• WRITTEN INSTRUCTION: Produce an exact copy of the lines below that run from the line containing "What Blender Python" to the line containing "-0.80, -0.68)).to_track_quat('-Z', 'Y').to_euler()", inclusive; any picture is omitted.

Source data

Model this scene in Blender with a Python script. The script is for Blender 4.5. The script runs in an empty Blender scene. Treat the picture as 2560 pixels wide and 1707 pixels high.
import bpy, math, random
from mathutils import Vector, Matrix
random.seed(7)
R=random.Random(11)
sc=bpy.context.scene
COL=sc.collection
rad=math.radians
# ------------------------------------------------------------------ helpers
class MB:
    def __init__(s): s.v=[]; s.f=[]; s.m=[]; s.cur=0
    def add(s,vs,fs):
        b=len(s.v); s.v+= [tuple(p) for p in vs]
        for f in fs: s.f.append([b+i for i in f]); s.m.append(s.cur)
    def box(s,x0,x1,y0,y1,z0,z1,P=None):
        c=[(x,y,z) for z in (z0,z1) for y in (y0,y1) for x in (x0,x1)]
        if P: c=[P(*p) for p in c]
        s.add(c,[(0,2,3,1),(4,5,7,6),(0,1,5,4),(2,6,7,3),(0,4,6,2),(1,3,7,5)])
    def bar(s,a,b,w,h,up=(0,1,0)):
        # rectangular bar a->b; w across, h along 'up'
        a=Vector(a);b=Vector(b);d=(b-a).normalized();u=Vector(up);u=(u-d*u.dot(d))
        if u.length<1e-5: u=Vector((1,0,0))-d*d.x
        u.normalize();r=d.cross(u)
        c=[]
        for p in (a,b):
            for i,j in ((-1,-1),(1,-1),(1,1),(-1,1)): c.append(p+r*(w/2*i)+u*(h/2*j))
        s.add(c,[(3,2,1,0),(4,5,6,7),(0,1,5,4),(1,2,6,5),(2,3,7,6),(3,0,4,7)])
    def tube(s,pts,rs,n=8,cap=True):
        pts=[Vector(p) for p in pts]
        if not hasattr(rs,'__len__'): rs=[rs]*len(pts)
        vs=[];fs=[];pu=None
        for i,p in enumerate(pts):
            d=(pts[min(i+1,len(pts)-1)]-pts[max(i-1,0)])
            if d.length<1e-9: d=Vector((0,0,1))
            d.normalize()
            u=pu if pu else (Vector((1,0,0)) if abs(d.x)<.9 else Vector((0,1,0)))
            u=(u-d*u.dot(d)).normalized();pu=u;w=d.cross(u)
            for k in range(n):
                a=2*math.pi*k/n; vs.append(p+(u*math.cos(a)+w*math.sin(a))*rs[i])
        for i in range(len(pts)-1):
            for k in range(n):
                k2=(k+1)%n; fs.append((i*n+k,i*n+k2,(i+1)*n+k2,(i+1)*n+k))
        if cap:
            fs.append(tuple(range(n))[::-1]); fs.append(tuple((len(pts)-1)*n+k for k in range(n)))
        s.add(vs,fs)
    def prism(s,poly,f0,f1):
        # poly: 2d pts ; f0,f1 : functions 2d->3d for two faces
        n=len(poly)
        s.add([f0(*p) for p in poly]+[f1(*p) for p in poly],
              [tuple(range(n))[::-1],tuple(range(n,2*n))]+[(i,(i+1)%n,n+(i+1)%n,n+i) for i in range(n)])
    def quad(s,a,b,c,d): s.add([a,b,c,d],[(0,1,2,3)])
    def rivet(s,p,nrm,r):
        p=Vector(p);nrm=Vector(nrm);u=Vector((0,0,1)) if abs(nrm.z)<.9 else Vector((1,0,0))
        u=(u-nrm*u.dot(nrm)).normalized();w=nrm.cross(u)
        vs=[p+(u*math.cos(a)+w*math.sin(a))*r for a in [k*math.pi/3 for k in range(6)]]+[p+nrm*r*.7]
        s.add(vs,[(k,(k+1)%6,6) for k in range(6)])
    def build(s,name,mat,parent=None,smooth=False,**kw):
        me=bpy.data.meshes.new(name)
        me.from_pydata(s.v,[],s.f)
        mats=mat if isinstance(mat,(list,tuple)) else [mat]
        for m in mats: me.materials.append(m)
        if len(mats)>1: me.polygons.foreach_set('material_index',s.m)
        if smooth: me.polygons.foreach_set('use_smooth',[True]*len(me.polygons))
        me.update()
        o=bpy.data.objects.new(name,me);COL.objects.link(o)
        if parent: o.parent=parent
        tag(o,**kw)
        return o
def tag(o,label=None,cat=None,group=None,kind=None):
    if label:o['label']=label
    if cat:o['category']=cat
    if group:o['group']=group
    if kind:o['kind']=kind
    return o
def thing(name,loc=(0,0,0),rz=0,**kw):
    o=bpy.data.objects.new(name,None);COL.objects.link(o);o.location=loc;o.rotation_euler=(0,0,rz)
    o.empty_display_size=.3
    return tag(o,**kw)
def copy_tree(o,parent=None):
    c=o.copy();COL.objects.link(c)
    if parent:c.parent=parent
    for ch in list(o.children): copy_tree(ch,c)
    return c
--
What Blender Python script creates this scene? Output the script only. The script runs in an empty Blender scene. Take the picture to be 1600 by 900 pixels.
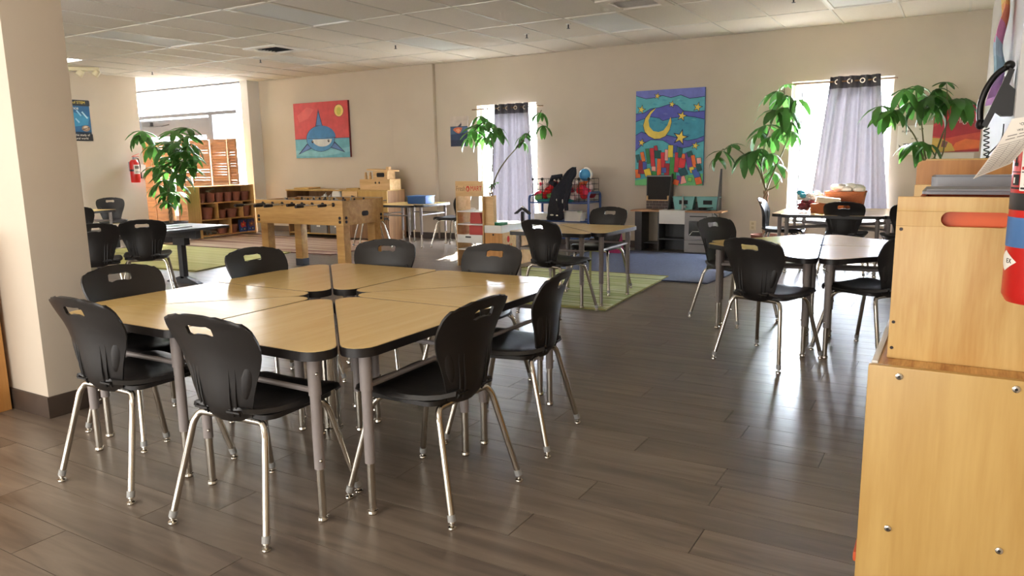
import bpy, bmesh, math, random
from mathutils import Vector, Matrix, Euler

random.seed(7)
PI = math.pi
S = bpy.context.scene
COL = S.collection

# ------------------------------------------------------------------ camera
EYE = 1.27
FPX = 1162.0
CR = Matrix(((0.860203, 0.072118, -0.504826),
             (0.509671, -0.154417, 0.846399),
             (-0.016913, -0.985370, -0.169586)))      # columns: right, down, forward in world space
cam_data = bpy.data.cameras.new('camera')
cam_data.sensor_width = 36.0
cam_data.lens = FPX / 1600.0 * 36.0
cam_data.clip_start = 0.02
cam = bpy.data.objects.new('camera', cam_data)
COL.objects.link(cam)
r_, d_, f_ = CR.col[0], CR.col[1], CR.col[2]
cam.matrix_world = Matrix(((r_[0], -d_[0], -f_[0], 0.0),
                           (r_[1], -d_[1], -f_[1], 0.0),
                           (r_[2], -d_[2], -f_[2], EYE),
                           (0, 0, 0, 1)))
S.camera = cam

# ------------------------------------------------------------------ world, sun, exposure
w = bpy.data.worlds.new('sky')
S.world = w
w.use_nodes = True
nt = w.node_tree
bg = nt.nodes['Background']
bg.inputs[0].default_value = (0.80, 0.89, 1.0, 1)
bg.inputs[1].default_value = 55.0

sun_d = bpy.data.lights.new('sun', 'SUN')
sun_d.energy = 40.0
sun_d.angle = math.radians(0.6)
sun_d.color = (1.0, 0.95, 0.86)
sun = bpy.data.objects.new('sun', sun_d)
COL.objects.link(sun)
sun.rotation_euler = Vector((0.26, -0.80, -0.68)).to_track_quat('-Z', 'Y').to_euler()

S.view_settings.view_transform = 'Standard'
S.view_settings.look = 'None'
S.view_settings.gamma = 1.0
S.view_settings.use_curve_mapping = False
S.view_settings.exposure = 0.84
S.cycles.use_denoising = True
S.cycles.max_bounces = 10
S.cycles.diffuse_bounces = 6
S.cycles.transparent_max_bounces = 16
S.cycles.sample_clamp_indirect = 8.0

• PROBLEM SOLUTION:
What Blender Python script creates this scene? Output the script only. The script runs in an empty Blender scene. Take the picture to be 1600 by 900 pixels.
import bpy, bmesh, math, random
from mathutils import Vector, Matrix, Euler

random.seed(7)
PI = math.pi
S = bpy.context.scene
COL = S.collection

# ------------------------------------------------------------------ camera
EYE = 1.27
FPX = 1162.0
CR = Matrix(((0.860203, 0.072118, -0.504826),
             (0.509671, -0.154417, 0.846399),
             (-0.016913, -0.985370, -0.169586)))      # columns: right, down, forward in world space
cam_data = bpy.data.cameras.new('camera')
cam_data.sensor_width = 36.0
cam_data.lens = FPX / 1600.0 * 36.0
cam_data.clip_start = 0.02
cam = bpy.data.objects.new('camera', cam_data)
COL.objects.link(cam)
r_, d_, f_ = CR.col[0], CR.col[1], CR.col[2]
cam.matrix_world = Matrix(((r_[0], -d_[0], -f_[0], 0.0),
                           (r_[1], -d_[1], -f_[1], 0.0),
                           (r_[2], -d_[2], -f_[2], EYE),
                           (0, 0, 0, 1)))
S.camera = cam

# ------------------------------------------------------------------ world, sun, exposure
w = bpy.data.worlds.new('sky')
S.world = w
w.use_nodes = True
nt = w.node_tree
bg = nt.nodes['Background']
bg.inputs[0].default_value = (0.80, 0.89, 1.0, 1)
bg.inputs[1].default_value = 55.0

sun_d = bpy.data.lights.new('sun', 'SUN')
sun_d.energy = 40.0
sun_d.angle = math.radians(0.6)
sun_d.color = (1.0, 0.95, 0.86)
sun = bpy.data.objects.new('sun', sun_d)
COL.objects.link(sun)
sun.rotation_euler = Vector((0.26, -0.80, -0.68)).to_track_quat('-Z', 'Y').to_euler()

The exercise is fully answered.